Penganut Dominika mengelola sebuah hostel di dataran kaki tebing yang menerima para peziarah, siswa sekolah, ilmuwan, dan turis. Di situ saya bercakap-cakap dengan Marie-Ollivier Guillou, calon pendeta Dominika yang dipindahkan ke sini dua tahun lalu. “Bagi saya,” katanya, “Maria Magdalena adalah santo lambang cinta. Dia wanita yang sangat berani. Dia salah seorang yang tetap menghadiri penyaliban Yesus. Kebanyakan yang lain lari menyelamatkan diri, tetapi dia tetap berdiri di kaki salib, siap mati untuk Kristus. Dalam hal ini, dia adalah teladan hidup beragama.”
Menjelang akhir waktu saya di Sainte-Baume, saya kembali ke gua dengan menapaki anak tangga ke sebuah batu yang konon menjadi tempat tidur Maria Magdalena; saya menjulurkan tangan menerobos pagar logam, lalu menekankan tangan ke batu itu.

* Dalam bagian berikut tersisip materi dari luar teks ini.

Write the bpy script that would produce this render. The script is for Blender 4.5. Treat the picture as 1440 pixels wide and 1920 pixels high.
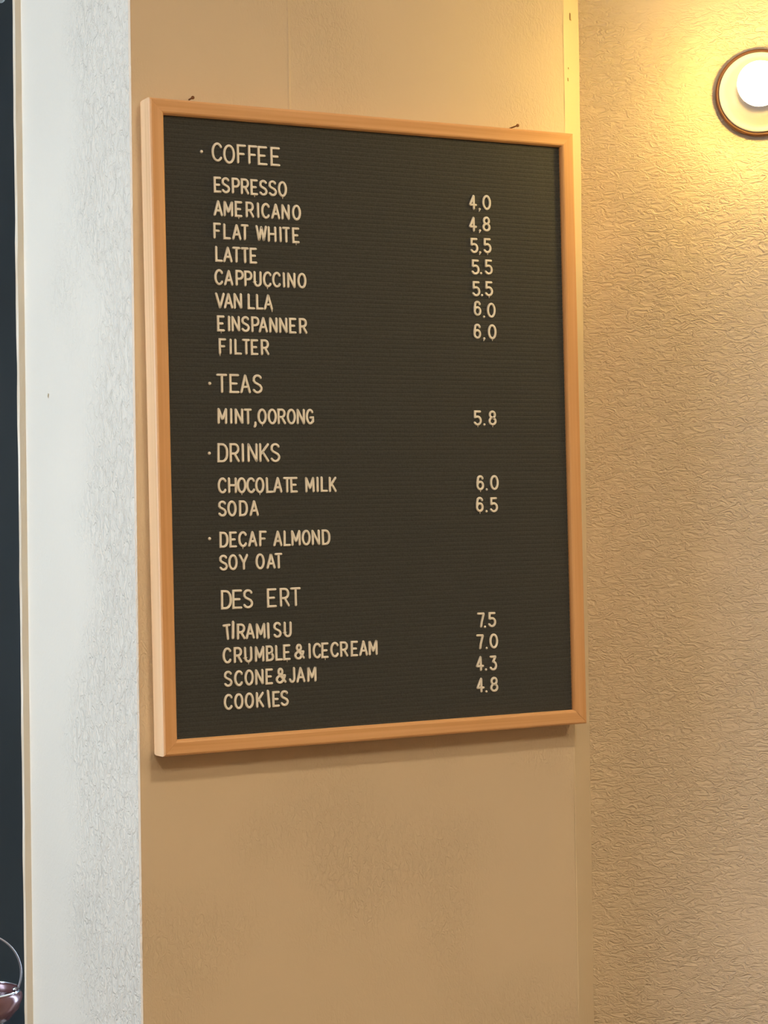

Gua benar-benar senyap, kecuali suara amat halus dari tetesan yang sesekali jatuh ke bak air, mata air kuno yang pastinya menyediakan air segar untuk santo tersebut.
Ketika saya mengemukakan kepada Thomas Michelet bahwa mungkin Maria Magdalena sebenarnya tidak pernah ke Provence, dia menimpali dengan nada suara santai, “Ada seorang pendeta yang pernah tinggal di gua ini selama puluhan tahun. Katanya, meskipun mustahil mengetahui apakah Maria Magdalena memang benar-benar pernah datang ke sini pada abad pertama, kepastian itu tidak terlalu penting. Yang penting, dia ada di sini sekarang.”